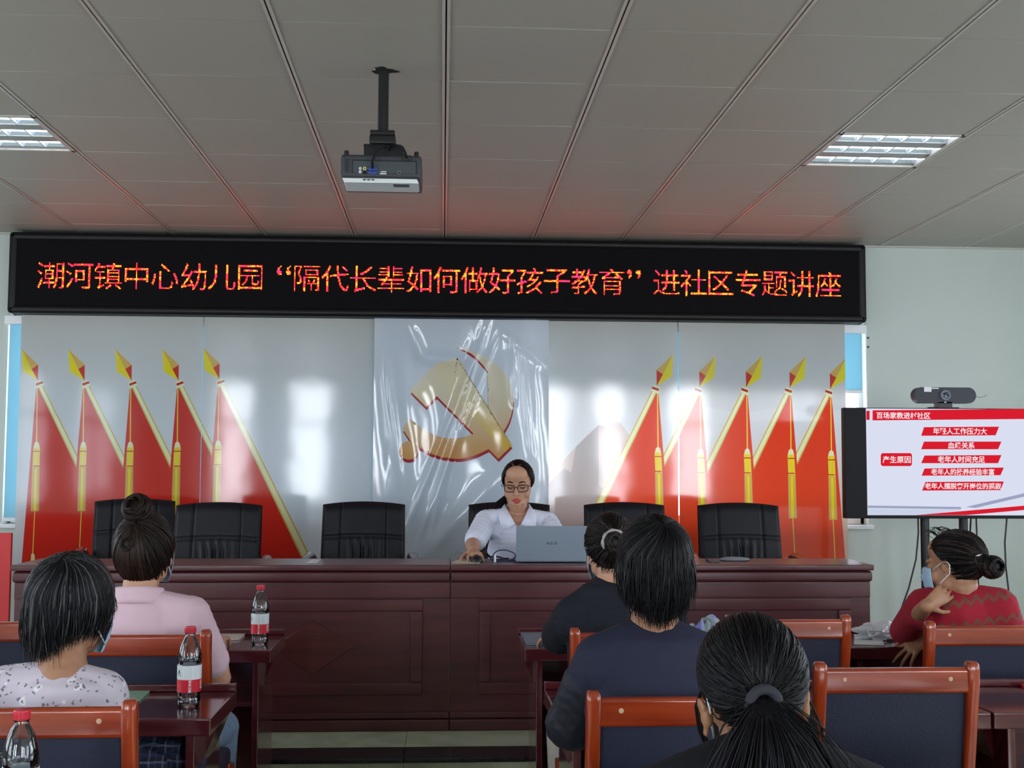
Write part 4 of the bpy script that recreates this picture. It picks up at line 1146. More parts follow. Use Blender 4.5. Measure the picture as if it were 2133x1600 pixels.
class Person:
    def __init__(s, label, origin, skin_m, vox=.0045):
        s.label, s.o, s.skin, s.vox = label, Vector(origin), skin_m, vox
        s.b = B(); s.kids = []
    def torso(s, b, N, C, P, R, inf=0., sh=None, wd=1., low=True):
        N, C, P = Vector(N), Vector(C), Vector(P); i = inf
        W_ = P.lerp(C, .5)
        b.sweep(P, (.165*wd+i, .125*wd+i, .12+i), W_, (.142*wd+i, .108*wd+i, .11+i), R, 5)
        b.sweep(W_, (.142*wd+i, .108*wd+i, .11+i), C, (.150*wd+i, .108*wd+i, .10+i), R, 5)
        top = N+(C-N)*.28
        b.sweep(C, (.150*wd+i, .108*wd+i, .10+i), top, (.115*wd+i, .078+i, .05+i), R, 6)
        for S_ in sh:
            S_ = Vector(S_)
            b.sweep(N+(C-N)*.14, .048+i, S_, .052+i, None, 7)
            b.sweep(top+(C-top)*.35, .072+i, S_+(C-N)*.12, .055+i, None, 6)
    def build(s):
        s.b.remesh(s.vox, 4, .5)
        o = obj('person', s.b, s.skin, None, loc=s.o, org=s.o, angle=180)
        tag(o, s.label, 'person'); s.root = o
        return o
    def part(s, name, b, m, vox=None, it=4, angle=180, solid=0., label=None, fix=True):
        if vox: b.remesh(vox, it, .5)
        o = obj(name, b, m, s.root, org=s.o, angle=angle, fix=fix)
        if solid:
            q = o.modifiers.new('thick', 'SOLIDIFY'); q.thickness = solid; q.offset = 0
        if label: o['label'] = label
        return o

def strand(b, pts, r, m, n=4):
    k = len(pts); rr = [r*(.55+.45*math.sin(PI*min(1, (i/(k-1))*1.35+.12)) if i < k*.6 else 1) for i in range(k)]
    for i in range(k): rr[i] = r*min(1., .5+3*i/k)*min(1., .12+2.2*(1-i/(k-1)))
    b.tube(pts, rr, n, m, caps=False)
def slerp(a, c, t):
    a, c = a.normalized(), c.normalized(); w_ = math.acos(max(-1, min(1, a.dot(c))))
    if w_ < 1e-4: return a.copy()
    return (a*math.sin((1-t)*w_)+c*math.sin(t*w_))/math.sin(w_)
class Hair:
    "hair on one head: c centre, R head turn, radii of the hair shell in head axes"
    def __init__(s, c, R, radii=(.083, .101, .096), hc=(0, -.014, .032), k=1.):
        s.c, s.R, s.r, s.hc, s.k = Vector(c), R, Vector(radii)*k, Vector(hc)*k, k
        s.b = B(); s.cap = B()
    def p(s, d, lift=1.):
        return s.c+s.R @ (s.hc+Vector((d.x*s.r.x, d.y*s.r.y, d.z*s.r.z))*lift)
    def w(s, v): return s.c+s.R @ (Vector(v)*s.k)
    def shell(s, cut=None, lift=.955, m=0):
        "close-fitting scalp cap; cut(d) true where there is no hair"
        tb = bmesh.new(); bmesh.ops.create_icosphere(tb, subdivisions=5, radius=1)
        kill = [v for v in tb.verts if cut and cut(v.co)]
        bmesh.ops.delete(tb, geom=kill, context='VERTS')
        for v in tb.verts: v.co = s.p(v.co.normalized(), lift+.012*noise.noise(v.co*5))
        s.b._add(tb, m); return s
    def pull(s, starts, knot, n=9, r=.0022, mats=(0, 1), lift=.97, rise=.05, mid=None, pm=.3, jit=.05):
        "strands drawn over the head from a hairline to a knot"
        kd = Vector(knot).normalized()
        for d in starts:
            d = Vector(d).normalized(); lf = lift+random.uniform(0, rise); pts = []
            k2 = (kd+Vector((random.gauss(0, jit), random.gauss(0, jit), random.gauss(0, jit)))).normalized()
            for i in range(n):
                t = i/(n-1); q = slerp(d, k2, t)
                pts.append(s.p(q, lf+.03*math.sin(PI*t)*random.uniform(.6, 1)))
            strand(s.b, pts, r*random.uniform(.6, 1.3), mats[1] if random.random() < pm else mats[0])
        return s
    def fall(s, count, whorl, zend, n=11, r=.0024, pm=.3, mats=(0, 1), az=(-PI, PI), lift=(.97, 1.05), flare=0., tuck=.25, el0=-.05, start=(.02, .55)):
        "short hair combed from the whorl down over the head, then hanging; zend(az) = where the ends stop (head axes)"
        wd = Vector(whorl).normalized()
        for _ in range(count):
            a = random.uniform(*az)
            eq = Vector((math.sin(a), math.cos(a), el0+random.gauss(0, .06)))
            lf = random.uniform(*lift); pts = []
            t0 = random.uniform(*start) if random.random() < .6 else .02
            n1 = int(n*.6)
            for i in range(n1):
                t = t0+(1-t0)*i/(n1-1); q = slerp(wd, eq, t)
                swirl = .25*(1-t)*math.sin(t*3); q = Matrix.Rotation(swirl, 3, 'Z') @ q
                pts.append(s.p(q, lf*(1 if t > .15 else .97+.2*t)))
            e = pts[-1]; l0 = s.R.transposed() @ (e-s.c)
            ze = zend(a)*s.k+random.gauss(0, .010)
            ja = random.gauss(0, .012); wv = random.gauss(0, .006)
            for i in range(1, n-n1+1):
                t = i/(n-n1); z = l0.z+(ze-l0.z)*t
                sh = 1-tuck*t*t+flare*t
                pts.append(s.c+s.R @ Vector((l0.x*sh+ja*t+wv*math.sin(t*5+a*9)*t, l0.y*(1-tuck*.5*t*t)+wv*math.cos(t*4+a*7)*t, z)))
            strand(s.b, pts, r*random.uniform(.6, 1.4), mats[1] if random.random() < pm else mats[0])
        return s
    def bun(s, c, r, loops=140, sr=.0022, pm=.3, axis=None, flat=.75, hole=.35):
        c = s.w(c); ax = (s.R @ Vector(axis)).normalized() if axis is not None else (s.R @ Vector((0, -1, .3))).normalized()
        u = ax.orthogonal().normalized(); v = ax.cross(u)
        tb = B(); tb.ball(c, (r*.86, r*.86, r*.86*flat), 3, 0, Matrix((u, v, ax)).transposed()); s.b._add(tb.bm, 0)
        for _ in range(loops):
            a0 = random.uniform(0, 2*PI); ln = random.uniform(1.2, 3.6); ph = random.uniform(-1.2, 1.45); pts = []; tw = random.uniform(-.5, .5)
            for i in range(14):
                t = i/13; a = a0+ln*t; e = ph+tw*(t-.5)*2
                rr = r*(hole+(1-hole)*math.cos(e*.9)) if e > 0 else r*math.cos(e*.8)
                pts.append(c+(u*math.cos(a)+v*math.sin(a))*rr*random.uniform(.985, 1.015)+ax*(r*flat*math.sin(e)*1.05))
            strand(s.b, pts, sr*random.uniform(.6, 1.4), 1 if random.random() < pm else 0)
        return s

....

REQUIREMENT.
Return all the lines that contain the string "part".

IN RESPONSE.
Write part 4 of the bpy script that recreates this picture. It picks up at line 1146. More parts follow. Use Blender 4.5. Measure the picture as if it were 2133x1600 pixels.
    def part(s, name, b, m, vox=None, it=4, angle=180, solid=0., label=None, fix=True):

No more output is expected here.